I'm talking about not being scared to make him play with whoever is getting on the ice more.

As I mention above, I just think Newhook will end up the least used Center in the PO

This line isn’t built to grind in the corners and block shots — it’s built to blow the damn doors off with speed, skill, and offense. You don’t send out a Ferrari and ask it to plow a field — you let it rip on the open road. You give them OZ starts, manage the matchups, and let them tilt the ice.

Worried they’ll get stuck in their zone? Fine — adjust in-game. But don’t go in scared. That line has explosion written all over it. If they get hot, they change series.

This isn’t about sheltering — it’s about weaponizing.

Wherever Demidov plays, that line is getting serious ice. He’s a game-changer, a possession magnet, and you want him on the ice. That means the guys with him — whether it’s Newhook, Laine, whoever — are going to rise or get replaced. Simple.

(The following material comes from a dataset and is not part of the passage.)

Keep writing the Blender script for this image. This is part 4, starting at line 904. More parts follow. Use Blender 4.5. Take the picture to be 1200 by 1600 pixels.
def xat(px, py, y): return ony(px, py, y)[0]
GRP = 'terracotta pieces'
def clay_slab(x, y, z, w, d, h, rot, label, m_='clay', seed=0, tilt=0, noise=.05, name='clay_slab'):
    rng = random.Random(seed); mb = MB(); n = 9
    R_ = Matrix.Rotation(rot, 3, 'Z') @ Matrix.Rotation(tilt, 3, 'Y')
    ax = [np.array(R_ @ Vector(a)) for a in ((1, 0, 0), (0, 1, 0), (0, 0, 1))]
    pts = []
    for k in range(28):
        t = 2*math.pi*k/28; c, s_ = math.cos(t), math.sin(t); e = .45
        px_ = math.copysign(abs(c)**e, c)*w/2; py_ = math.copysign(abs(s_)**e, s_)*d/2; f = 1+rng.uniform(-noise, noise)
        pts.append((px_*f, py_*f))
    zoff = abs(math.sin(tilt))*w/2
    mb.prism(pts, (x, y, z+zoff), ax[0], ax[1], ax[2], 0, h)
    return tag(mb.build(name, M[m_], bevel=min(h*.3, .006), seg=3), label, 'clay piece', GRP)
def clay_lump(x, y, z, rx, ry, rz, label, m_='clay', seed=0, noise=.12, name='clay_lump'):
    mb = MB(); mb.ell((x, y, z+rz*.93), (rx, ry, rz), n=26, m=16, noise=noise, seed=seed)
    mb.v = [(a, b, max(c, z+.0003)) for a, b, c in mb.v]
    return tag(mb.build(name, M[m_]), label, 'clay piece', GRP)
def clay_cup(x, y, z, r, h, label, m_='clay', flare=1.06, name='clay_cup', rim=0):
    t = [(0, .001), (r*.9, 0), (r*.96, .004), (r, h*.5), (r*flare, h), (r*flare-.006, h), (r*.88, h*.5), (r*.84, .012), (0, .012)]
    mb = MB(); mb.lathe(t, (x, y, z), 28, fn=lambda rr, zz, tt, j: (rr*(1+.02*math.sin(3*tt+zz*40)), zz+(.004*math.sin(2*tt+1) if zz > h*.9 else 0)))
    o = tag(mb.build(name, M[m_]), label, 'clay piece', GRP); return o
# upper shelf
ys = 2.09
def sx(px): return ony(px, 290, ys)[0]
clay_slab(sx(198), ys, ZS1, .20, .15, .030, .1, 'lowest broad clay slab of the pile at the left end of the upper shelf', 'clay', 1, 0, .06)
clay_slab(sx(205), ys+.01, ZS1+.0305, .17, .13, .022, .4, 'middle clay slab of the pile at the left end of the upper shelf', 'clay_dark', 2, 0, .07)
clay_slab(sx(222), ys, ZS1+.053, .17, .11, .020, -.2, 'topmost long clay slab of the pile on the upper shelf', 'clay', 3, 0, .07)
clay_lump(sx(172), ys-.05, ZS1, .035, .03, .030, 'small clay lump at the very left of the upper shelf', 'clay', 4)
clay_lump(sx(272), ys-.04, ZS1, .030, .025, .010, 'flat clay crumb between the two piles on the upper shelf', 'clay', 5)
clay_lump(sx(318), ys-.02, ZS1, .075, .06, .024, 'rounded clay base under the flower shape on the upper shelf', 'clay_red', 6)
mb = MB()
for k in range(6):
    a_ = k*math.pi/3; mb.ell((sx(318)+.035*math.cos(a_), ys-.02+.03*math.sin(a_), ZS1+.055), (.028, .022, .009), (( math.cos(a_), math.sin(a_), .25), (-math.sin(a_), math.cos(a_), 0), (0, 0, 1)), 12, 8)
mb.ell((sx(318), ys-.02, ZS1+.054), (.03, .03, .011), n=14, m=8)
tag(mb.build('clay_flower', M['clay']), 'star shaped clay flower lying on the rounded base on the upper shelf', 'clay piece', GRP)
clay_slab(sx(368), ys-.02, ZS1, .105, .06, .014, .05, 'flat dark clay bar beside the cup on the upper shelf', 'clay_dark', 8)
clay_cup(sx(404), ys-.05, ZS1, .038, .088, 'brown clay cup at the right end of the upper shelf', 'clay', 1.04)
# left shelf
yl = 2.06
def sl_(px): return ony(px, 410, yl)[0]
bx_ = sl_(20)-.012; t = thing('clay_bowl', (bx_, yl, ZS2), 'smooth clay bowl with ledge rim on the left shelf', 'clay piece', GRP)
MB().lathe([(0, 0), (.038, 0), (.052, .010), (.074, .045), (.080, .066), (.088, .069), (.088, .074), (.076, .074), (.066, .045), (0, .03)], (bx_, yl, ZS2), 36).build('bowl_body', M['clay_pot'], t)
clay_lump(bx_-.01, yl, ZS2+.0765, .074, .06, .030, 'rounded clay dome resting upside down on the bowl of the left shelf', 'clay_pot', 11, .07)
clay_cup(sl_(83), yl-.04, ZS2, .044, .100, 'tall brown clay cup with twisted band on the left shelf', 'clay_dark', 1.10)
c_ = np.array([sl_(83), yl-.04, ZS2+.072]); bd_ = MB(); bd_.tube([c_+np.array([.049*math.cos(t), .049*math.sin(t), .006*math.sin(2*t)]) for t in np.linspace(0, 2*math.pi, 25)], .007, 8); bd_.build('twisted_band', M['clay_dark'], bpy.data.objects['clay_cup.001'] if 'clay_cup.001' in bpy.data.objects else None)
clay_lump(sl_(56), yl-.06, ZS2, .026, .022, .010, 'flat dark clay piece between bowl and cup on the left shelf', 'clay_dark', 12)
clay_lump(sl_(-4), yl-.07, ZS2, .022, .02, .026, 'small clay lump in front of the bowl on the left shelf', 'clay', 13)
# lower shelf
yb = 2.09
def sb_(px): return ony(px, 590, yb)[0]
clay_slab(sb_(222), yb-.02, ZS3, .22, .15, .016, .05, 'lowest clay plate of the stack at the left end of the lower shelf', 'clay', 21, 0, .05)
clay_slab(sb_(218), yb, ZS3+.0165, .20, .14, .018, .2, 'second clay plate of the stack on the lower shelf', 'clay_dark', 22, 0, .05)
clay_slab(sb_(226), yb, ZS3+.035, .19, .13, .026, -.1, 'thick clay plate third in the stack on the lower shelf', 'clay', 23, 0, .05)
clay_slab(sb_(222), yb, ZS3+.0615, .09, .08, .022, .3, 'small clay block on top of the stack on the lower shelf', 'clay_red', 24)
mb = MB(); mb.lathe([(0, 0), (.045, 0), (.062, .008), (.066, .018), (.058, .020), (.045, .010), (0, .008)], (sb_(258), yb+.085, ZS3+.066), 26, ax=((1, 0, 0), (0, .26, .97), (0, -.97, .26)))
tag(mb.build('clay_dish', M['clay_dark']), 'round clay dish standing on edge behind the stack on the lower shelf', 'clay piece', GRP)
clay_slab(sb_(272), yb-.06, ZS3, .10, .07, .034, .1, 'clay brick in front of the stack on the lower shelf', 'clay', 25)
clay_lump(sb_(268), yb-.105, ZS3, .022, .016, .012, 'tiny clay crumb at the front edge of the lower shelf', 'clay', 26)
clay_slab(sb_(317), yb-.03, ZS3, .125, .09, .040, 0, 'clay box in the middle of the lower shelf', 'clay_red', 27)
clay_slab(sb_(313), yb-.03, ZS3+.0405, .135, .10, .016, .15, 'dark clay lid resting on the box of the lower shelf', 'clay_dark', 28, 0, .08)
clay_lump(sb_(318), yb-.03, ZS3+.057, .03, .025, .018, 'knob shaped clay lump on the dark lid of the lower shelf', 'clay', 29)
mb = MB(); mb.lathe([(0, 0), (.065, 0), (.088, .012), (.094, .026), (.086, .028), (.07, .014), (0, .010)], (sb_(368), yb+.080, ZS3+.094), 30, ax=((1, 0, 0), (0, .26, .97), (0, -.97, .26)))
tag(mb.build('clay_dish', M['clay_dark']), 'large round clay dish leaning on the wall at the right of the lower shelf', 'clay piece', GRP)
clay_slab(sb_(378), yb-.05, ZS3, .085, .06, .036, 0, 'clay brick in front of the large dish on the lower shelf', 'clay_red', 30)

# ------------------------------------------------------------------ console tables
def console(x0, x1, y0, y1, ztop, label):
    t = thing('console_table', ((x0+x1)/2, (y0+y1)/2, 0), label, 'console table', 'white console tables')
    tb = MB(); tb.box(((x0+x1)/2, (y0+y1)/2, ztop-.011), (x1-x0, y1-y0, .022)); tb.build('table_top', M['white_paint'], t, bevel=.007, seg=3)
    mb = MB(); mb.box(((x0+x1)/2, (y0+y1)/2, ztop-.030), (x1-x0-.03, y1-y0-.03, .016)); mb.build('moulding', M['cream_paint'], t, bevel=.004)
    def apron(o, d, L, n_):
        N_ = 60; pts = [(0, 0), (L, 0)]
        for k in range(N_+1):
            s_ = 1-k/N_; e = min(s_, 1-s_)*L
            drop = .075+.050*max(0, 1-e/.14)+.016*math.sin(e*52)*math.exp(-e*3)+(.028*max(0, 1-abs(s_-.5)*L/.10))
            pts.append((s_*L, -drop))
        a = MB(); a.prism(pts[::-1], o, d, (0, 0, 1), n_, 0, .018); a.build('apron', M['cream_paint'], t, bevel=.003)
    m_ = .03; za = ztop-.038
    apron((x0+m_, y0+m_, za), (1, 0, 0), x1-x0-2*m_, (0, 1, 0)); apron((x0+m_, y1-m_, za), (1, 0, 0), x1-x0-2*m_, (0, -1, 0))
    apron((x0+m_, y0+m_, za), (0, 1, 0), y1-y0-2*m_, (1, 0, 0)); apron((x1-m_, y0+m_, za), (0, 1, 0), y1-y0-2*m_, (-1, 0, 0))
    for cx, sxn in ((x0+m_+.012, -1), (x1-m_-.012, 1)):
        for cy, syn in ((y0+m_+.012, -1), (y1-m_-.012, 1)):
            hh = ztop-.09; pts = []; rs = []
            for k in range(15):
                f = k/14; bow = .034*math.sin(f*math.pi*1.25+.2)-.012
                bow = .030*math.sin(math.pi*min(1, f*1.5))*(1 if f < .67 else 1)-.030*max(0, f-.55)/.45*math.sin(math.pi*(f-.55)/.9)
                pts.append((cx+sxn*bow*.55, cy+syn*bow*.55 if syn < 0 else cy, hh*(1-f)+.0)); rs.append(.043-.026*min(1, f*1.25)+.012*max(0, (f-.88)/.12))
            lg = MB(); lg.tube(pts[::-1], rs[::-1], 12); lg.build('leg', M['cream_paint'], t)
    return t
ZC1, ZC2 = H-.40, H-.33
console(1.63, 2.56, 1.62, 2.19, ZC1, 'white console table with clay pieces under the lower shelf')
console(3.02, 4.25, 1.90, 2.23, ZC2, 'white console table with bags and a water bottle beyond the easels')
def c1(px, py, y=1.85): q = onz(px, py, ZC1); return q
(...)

You don’t bury a player like Demidov. You build with him. You ride him. And if Newhook’s the center, he’s going to get the minutes. Sink or swim, but don’t assume he’s sinking — he’s got more skill than he gets credit for, and skating that can backcheck out of trouble.

You want to win in the playoffs? You take risks with upside. That line will be fire if the chemistry clicks — and Demidov will drag them into the fight if he has to.
 
I think Evans is the right call since Newhook isn’t even a real C. Evans can be responsible and maybe also give them Laine.
 
You’re still not getting it—we need to make the second line function, not just throw our hands up and say Laine and Newhook are hacks.

I get the analogy—but the tires aren’t flat, the alignment is off.

Laine is the finisher. Newhook brings speed. What they’re missing is the engine—the puck carrier that ties it all together. That’s Demidov. Once he’s in the driver’s seat, the entire dynamic shifts. Laine doesn’t need to carry, Newhook isn’t forced to create off broken entries, and now they’re playing to their strengths instead of trying to survive shifts.

This isn’t about patchwork—it’s about building a line that actually works. You put Demidov on there pulling coverage, demanding attention, and suddenly Laine’s getting clean looks, Newhook’s finding lanes, and the line starts tilting the ice.

We all want Demidov on the ice as much as possible—but the key is giving him linemates he can elevate, not writing them off before the puck even drops.
Agreed 100%. 1st line and 3rd line don't need fixing. It's the 2nd line that needs it badly.

Man.. imagine we can start rolling 3 lines.. and hopefully the 4th line can chip in a dirty goal once or twice in the playoffs. That'd be huge.